The evidence is right there for all to see in his film debut, which I have finally taken the time to see. Eraserhead is a really messed up tone poem, a black and white scream of subconscious insanity, something very disturbing.

It has some gross imagery, but nothing radically shocking. But you almost wonder that if you could get past the metaphors, the double- and triple-meanings of things, you might really want to scream.


What is the movie actually about? Hard to say, so I won't try very hard. Jack Nance's character Henry Spencer is almost like Charlie Chaplin's Little Tramp--but with a huge pompadour of Cosmo Kramer's hair. And the film is basically silent. When people do talk, it occurs in bursts of non sequetors that if strung together might resemble something approaching normal human dialogue.

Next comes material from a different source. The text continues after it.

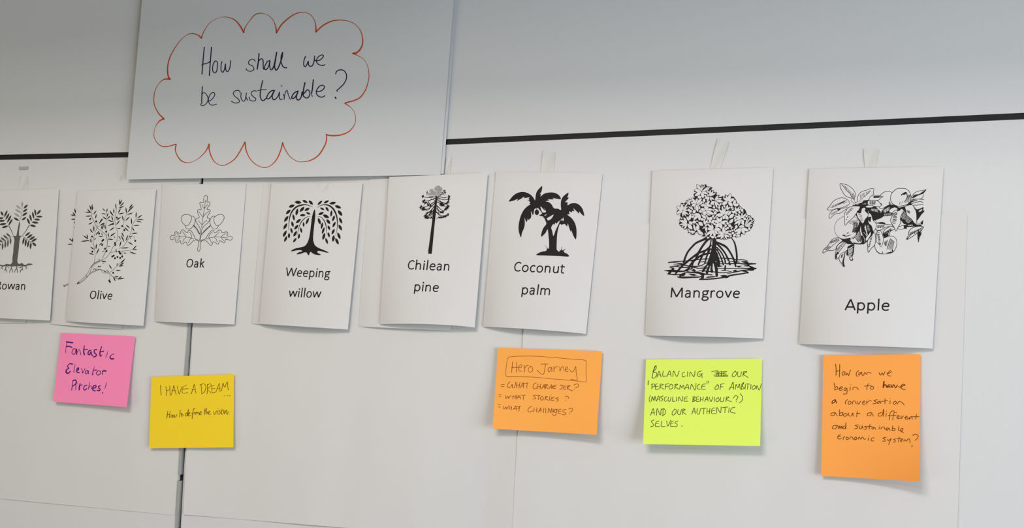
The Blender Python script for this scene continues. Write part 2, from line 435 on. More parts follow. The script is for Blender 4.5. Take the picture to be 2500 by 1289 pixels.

The "plot" follows Henry's life as it digs deeper into something like madness. But can you be mad in a world filled with pod people. It's like this is Invasion of the Body Snatchers and Henry is the only pod person who doesn't understand the rules.

There are the typical Lynchian tics here (or since this one came first, I guess they should be called something else). But the voyeurism, the flickering lights, the odd dream sequences. It's all there. There is a baby, but a sadly premature husk of a baby. It causes problems.

Basically this film is about one strange man's surreal attempts to deal with his problems. And for all the weirdness, I found at least one or two moments of humanity to connect to, such as when Henry's wife struggles to sleep while the "baby" is constantly whimpering and crying during the night. There might not be another thing in the movie I could understand; but I did understand that.